L’equilibrio tra dramma e comicità di Indomptables
Ma Indomptables, nel suo riscrivere i codici del genere, non si pone unicamente come una dura critica sociale. Il regista, come si accennava in apertura, non manca di inserire numerose situazioni comiche, da dialoghi stralunati a gesti inconsulti e fisicamente buffi. Così, la tensione si smorza quando serve, il film si prende sul serio fino ad un certo punto e la visione risulta più sostenibile. Certo, non sempre il passaggio tra dramma e comicità è ben bilanciato e talvolta si ha l’impressione di alcuni passaggi un po’ troppo bruschi. Come anche si avverte la ridondanza di certi dialoghi legati al ruolo di padre padrone di Billong.
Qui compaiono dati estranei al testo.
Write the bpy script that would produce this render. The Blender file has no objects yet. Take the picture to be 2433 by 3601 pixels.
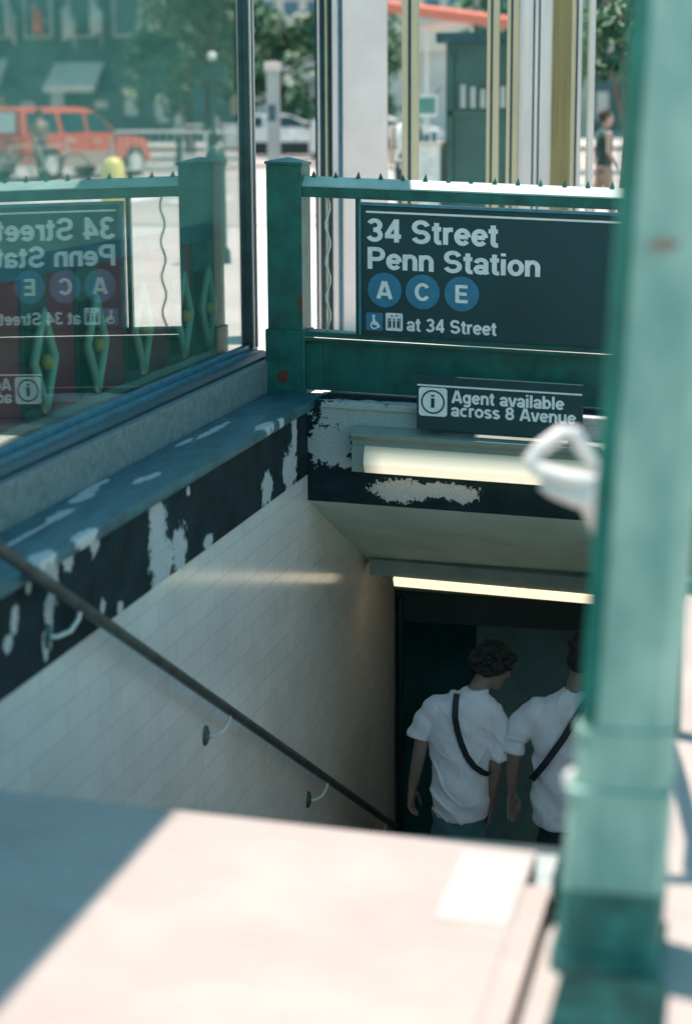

Nonostante questi inciampi, Indomptables resta un film particolarmente godibile. Non solo per la sua adeguata durata (81 minuti), ma anche perché è un’opera esteticamente ben curata, che gioca con la palette di colori predominante di quei luoghi per dar vita ad un’atmosfera calda, densa, che sostiene ulteriormente il racconto. Così si procede spediti verso il finale, tutt’altro che consolatorio o risolutivo, ma che consente a N’Gijol di chiudere opportunamente il suo discorso tra abuso di potere, contrasto generazionale e valori della paternità.
Indomptables
Sommario
Indomptables rinfresca i codici del poliziesco grazie al contesto camerunense, offrendo un mix originale di tensione, critica sociale e comicità. Pur con qualche ingenuità narrativa e un equilibrio non sempre perfetto tra dramma e umorismo, il film resta coinvolgente e visivamente curato. Con un finale amaro e una regia attenta al tema dell’abuso di potere, l’opera di N’Gijol si conferma breve ma incisiva, e decisamente godibile.